There is the Purist camp that says to leave the music at home when you hit the road, arguing (a) safety, i.e., that Death Cab for Cutie should not become an appropriate title for the final chapter in your posthumously-written biography; and (b) that it is better to listen to your heart (h/t Roxette) than your tunes.
I am a Purist.
Then, there is the Overwhelming Majority camp that thinks we Purists are silly. The countervailing argument is motivation, both music-spurs-me-on motivation, and what-person-in-their-right-mind-runs-and-music-is-the-only-way-I-can-do-this motivation. These are obvious and compelling arguments.
I am obviously not compelled.
My Purist rationale goes beyond safety and becoming one with your body, but it is not that I am an Originalist, claiming that if God had wanted us to listen to music when we run that we would have been born with wires hanging out of our ears. Instead, I dream of a world where we at least occasionally say hello. Our mobile phones are terrible enough. I simply wish that at least we runners would look up and notice each other.

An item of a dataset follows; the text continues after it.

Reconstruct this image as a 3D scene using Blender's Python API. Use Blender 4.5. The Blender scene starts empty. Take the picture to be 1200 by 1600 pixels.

Once, I was running in Santa Monica and met a young woman rounding the corner running in the opposite direction. She had on an Arkansas Razorbacks t-shirt, my alma mater, which brought a huge smile to my face and an instinctive cheer of Go Hogs! So, first off, without context, this is a rather offensive thing to shout at a young female early on a Saturday morning. Further, since she was not a Purist, all she knew was that a tall/pale/skinny/bald/excited/middle-aged man raised his fist and shouted at her. My recollection is that her reaction resembled a terrified deer leaping over a fence.
I felt sort of terrible but concluded that if God wanted her to listen to music while she ran that she would have been born with wires hanging out of her ears.
I am pretty sure that we don’t look up and notice the stars enough. I am also pretty sure that we don’t reach down and touch the actual earth enough. But I know that more and more we are looking at or listening to a device instead of a fellow human being, and I think that is terrible.
Maybe the title of this blog is prophetic and we really will start to look up.